▸ **The task**
Go through the material and pull out every line with the string "Python" in it.

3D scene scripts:

** START **

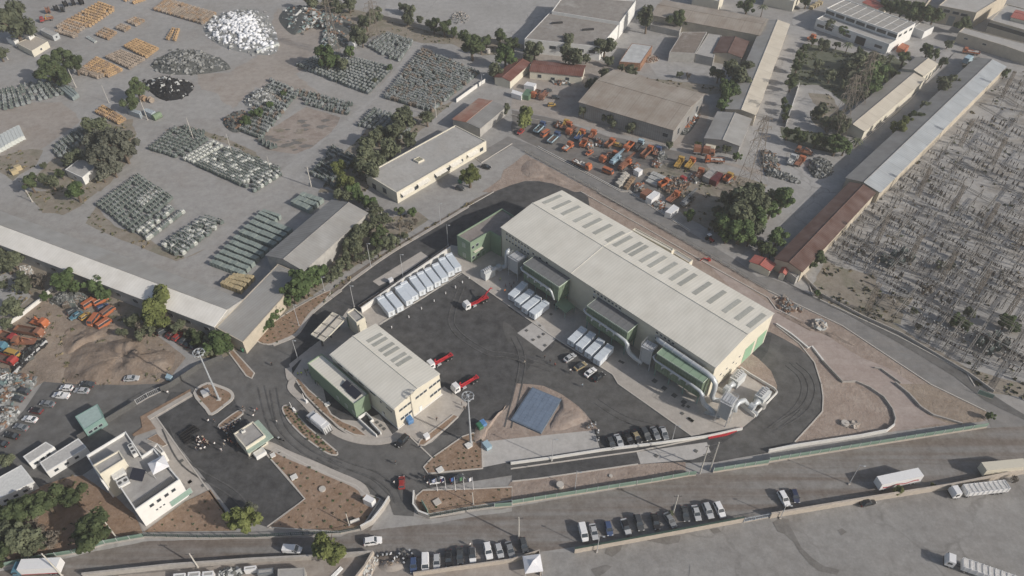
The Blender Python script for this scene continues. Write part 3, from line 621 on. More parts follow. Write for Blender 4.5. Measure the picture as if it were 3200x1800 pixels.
def elbow(c, a, b, r, n=7):
    """points of a bend from c+a to c+b (a, b vectors)"""
    out = []
    for i in range(n):
        t = i / (n - 1) * math.pi / 2; out.append(c + a * (1 - math.sin(t)) + b * (1 - math.cos(t)))
    return out
def filt(label, cor, h, roofm, duct_end, zb=4.3, mid=False):
    B = Bld('filter_unit', label, 'dust filter', cor, h, 'green filter units along the hall')
    L, W = B.L / 2, B.W / 2; m = MB(); m.box(-L, L, -W, W, zb, h - 0.25)
    for i in range(9): x = -L + 2 * L * (i + .5) / 9; m.box(x - .07, x + .07, -W - .09, -W, zb, h - .3); 
    for i in range(4): y = -W + 2 * W * (i + .5) / 4; m.box(L, L + .09, y - .08, y + .08, zb, h - .3)
    B.part('casing', m, green_p)
    for sgn, k in ((1, 0),):
        r = MB(); r.box(-L - .1, L + .1, -W - .1, W + .1, h - .245, h - .1)
        for i in range(6 if roofm is not green_l else 0): x = -L + 2 * L * (i + .6) / 6.6; r.box(x - .06, x + .06, -W, W, h - .1, h - .02)
        B.part('roof', r, roofm)
    f = MB()
    for x0, x1, y0, y1 in ((-L - .13, L + .13, -W - .2, -W - .1), (L + .1, L + .2, -W - .1, W + .1), (-L - .2, -L - .1, -W - .1, W + .1)): f.box(x0, x1, y0, y1, h - .42, h + .02)
    B.part('edge_trim', f, M('pale_green_trim', (0.45, 0.52, 0.43)))
    hp = MB(); hp.hexa([(-L + 1, -W * .35, 1.7), (L - 1, -W * .35, 1.7), (L - 1, W * .35, 1.7), (-L + 1, W * .35, 1.7), (-L, -W, zb - .02), (L, -W, zb - .02), (L, W, zb - .02), (-L, W, zb - .02)]); B.part('hopper', hp, green_w)
    lg = MB(); lg.box(-.12, .12, -.12, .12, 0, zb); lm = lg.mesh('leg', teal_m)
    for x in rng(-L + .3, L - .3, 4):
        for y in (-W + .3, W - .3): link('leg', lm, B.t, (x, y, 0))
    yd = -W - 1.0; zd = h - 2.6
    pts = [Vector((-L - .8, -W + .5, zd + .6)), Vector((-L - .9, -W - .5, zd + .5)), Vector((-L + .2, yd, zd + .3)), Vector((L * .6, yd, zd))]
    if duct_end == 'short': pts += [Vector((L * .72, yd, zd - .6)), Vector((L * .9, yd, zd - 3.4))]; rr = [.28, .28, .32, .4, .36, .26]
    else: pts += [Vector((L + .3, yd, zd - .5)), Vector((L + 1.2, yd, zd - 1.4)), Vector((L + 1.5, yd, zd - 3.0)), Vector((L + 2.3, yd + .3, zd - 4.8)), Vector((L + 4.2, yd + .8, zd - 6.0)), Vector((L + 6.8, yd + 1.0, zd - 6.6))]; rr = [.26, .26, .3, .42, .5, .66, .72, .72, .72, .6]
    d = MB(); d.tube(pts, rr, 10); B.part('duct', d, duct_m, True)
    for x in (-L * .55, -L * .15, L * .22, L * .55):
        e = MB(); e.tube([(x, yd, zd), (x - .5, yd - .35, zd - .4), (x - .6, yd - .2, zd - 1.1), (x - .3, -W, zd - 1.4)], [.24, .24, .26, .26], 8); B.part('branch_duct', e, duct_m, True)
    return B
f1 = filt('green filter unit with ribbed grey roof and thin drooping pipe, nearest the green office block', '22 1040,762 1528,1078 1668,962 1195,655', 11.0, M('grey_membrane', (0.155, 0.16, 0.165)), 'short')
f2 = filt('green filter unit with plain grey roof in the middle of the hall front', '21 465,512 1075,900 1225,765 625,378', 11.0, M('grey_membrane', (0.155, 0.16, 0.165)), 'long')
f3 = filt('green filter unit with pale green roof panels at the open end of the hall', '20 240,450 865,850 972,745 345,357', 10.6, green_l, 'long', zb=3.4)
def scrub(label, cor, h, sun=True):
    B = Bld('scrubber_tower', label, 'scrubber', cor, h, 'scrubber towers'); L, W = B.L / 2, B.W / 2
    m = MB(); m.box(-L + .3, L - .3, -W + .3, W - .3, 2.6, h - .35); B.part('body', m, grey_mt)
    m = MB(); m.box(-L, L, -W, W, h - .35, h - .2)
    for i in range(4): x = -L + .25 + (2 * L - .5) * i / 4; m.box(x + .06, x + (2 * L - .5) / 4 - .06, -W + .5, W - .5, h - .2, h + .25)
    B.part('platform', m, alu)
    r = MB()
    for zz in (h + .5, h + 1.1):
        for a, b in (((-L, -W), (L, -W)), ((L, -W), (L, W)), ((L, W), (-L, W)), ((-L, W), (-L, -W))): r.bar((*a, zz), (*b, zz), .07)
    for x in (-L, 0, L):
        for y in (-W, W): r.bar((x, y, h - .2), (x, y, h + 1.1), .07)
    B.part('railing', r, alu)
    hp = MB(); hp.hexa([(-.5, -.5, .9), (.5, -.5, .9), (.5, .5, .9), (-.5, .5, .9), (-L + .3, -W + .3, 2.58), (L - .3, -W + .3, 2.58), (L - .3, W - .3, 2.58), (-L + .3, W - .3, 2.58)]); B.part('hopper', hp, grey_mt)
    lg = MB(); lg.box(-.1, .1, -.1, .1, 0, h - .4); lm = lg.mesh('leg', alu)
    for x in (-L + .15, L - .15):
        for y in (-W + .15, W - .15): link('leg', lm, B.t, (x, y, 0))
    ld = MB()
    for x in (-.25, .25): ld.bar((L + .25, x, 0), (L + .25, x, h + .9), .07)
    for i in range(int(h / .45)): ld.bar((L + .25, -.25, .4 + i * .45), (L + .25, .25, .4 + i * .45), .05)
    B.part('ladder', ld, alu); return B
s1 = scrub('grey scrubber tower with pale roof hatches beside the green office block', '22 838,668 958,748 1082,658 930,565', 8.8)
s2 = scrub('grey scrubber tower standing between two green filter units', '21 1265,1112 1432,1200 1552,1108 1372,1012', 9.0)
s3 = scrub('sunlit grey scrubber tower at the open end of the hall', '20 1085,1100 1250,1190 1365,1072 1200,990', 9.5)
def duct(label, P, r, mat=None, name='ventilation_duct', rings=True):
    c = Vector((P[0].x, P[0].y, 0)); t = thing(name, label, 'duct', c)
    d = MB(); d.tube([p - c for p in P], r, 12); d.build('pipe', mat or duct_m, t, True)
    rr = r if not isinstance(r, list) else r[0]
    if rings:
        k = MB(); acc = 0
        for i in range(len(P) - 1):
            L = (P[i + 1] - P[i]).length
            for j in range(int(L / 3.2)):
                q = P[i].lerp(P[i + 1], (j + .5) / max(1, int(L / 3.2))) - c; dd = (P[i + 1] - P[i]).normalized(); k.tube([q - dd * .12, q + dd * .12], rr + .09, 12)
        if k.v: k.build('flange', alu, t)
    return t
def Hp(u, y, z_):  # point in hall coordinates -> world
    c, n = math.cos(H.a), math.sin(H.a); x = -H.L / 2 + u; yy = -H.W / 2 + y
    return Vector((H.c.x + x * c - yy * n, H.c.y + x * n + yy * c, z_))
ua = (H.loc(g1(20, 270, 250, 11.2))[0] + H.L / 2); ub = (H.loc(g1(20, 1010, 700, 11.2))[0] + H.L / 2)
duct('large pale duct running below the eave of the hall and bending down at its corner', [Hp(ua - .3, 0.1, 10.4), Hp(ua - .2, -.9, 10.9), Hp(ua + .9, -1.35, 11.2), Hp(ub - 1, -1.35, 11.0), Hp(ub + 1.2, -1.4, 10.5), Hp(ub + 2.4, -1.5, 9.2), Hp(ub + 2.7, -1.7, 7.2), Hp(ub + 2.6, -1.8, 4.2), Hp(ub + 3.2, -1.4, 2.6), Hp(ub + 5.2, -.2, 2.4)], .78)
def fan(label, p, ang, sc=1.0):
    t = thing('fan_unit', label, 'fan unit', p, ang, 'fan units of the filter plant')
    m = MB(); m.box(-3, 1.6, -1.5, 1.5, 0.2, 3.4); m.build('housing', M('pale_grey_metal', (0.56, 0.58, 0.58), r=.5, var=.04), t)
    m = MB()
    for i in range(5): m.box(-2.8 + i * .8, -2.3 + i * .8, -.6, .6, 3.4, 4.2)
    m.build('louvre', alu, t)
    m = MB(); m.tube([(1.6, 0, 1.9), (3.0, 0, 2.0), (4.2, -.1, 1.9)], [1.2, .8, .8], 10); m.build('inlet_duct', duct_m, t, True)
    m = MB(); m.tube([(4.6, -.9, 1.5), (4.6, .7, 1.5)], 1.3, 12); m.box(4.9, 5.9, -.6, .5, .2, 1.3); m.build('fan_casing', duct_m, t)
    m = MB(); m.tube([(5.2, .9, .9), (5.2, 2.2, .9)], .5, 8); m.box(4.6, 5.8, .5, 2.4, .1, .35); m.build('motor', grey_mt, t)
    if sc != 1: t.scale = (sc,) * 3
    return t
dA = math.atan2(*(reversed((g1(20, 1180, 960) - g1(20, 1330, 810)).to_2d()[:])))
fan('pale fan unit beside the end wall of the hall', g1(20, 1300, 880), dA)
fan('pale fan unit near the stack on the end terrace', g1(20, 1640, 1120), dA)
fan('shaded pale fan unit facing the green office block', g1(22, 570, 930), math.radians(40), .95)
duct('curved duct from the sunlit scrubber tower to the fan on the end terrace', [g1(20, 1300, 1260, 4), g1(20, 1310, 1180, 5.4), g1(20, 1350, 1130, 6.0), g1(20, 1430, 1100, 4.6), g1(20, 1470, 1150, 2.2)], [.7, .72, .75, .72, .7], rings=False)
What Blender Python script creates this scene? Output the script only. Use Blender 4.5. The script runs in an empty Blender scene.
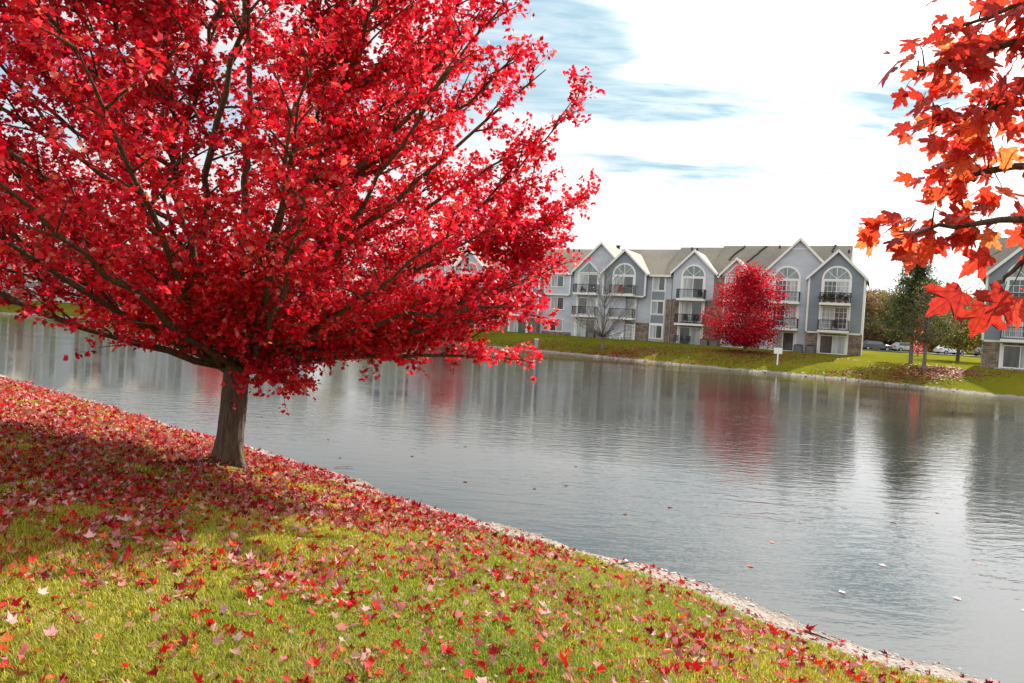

** END **

▸ **Written solution**
The Blender Python script for this scene continues. Write part 3, from line 621 on. More parts follow. Write for Blender 4.5. Measure the picture as if it were 3200x1800 pixels.
What Blender Python script creates this scene? Output the script only. Use Blender 4.5. The script runs in an empty Blender scene.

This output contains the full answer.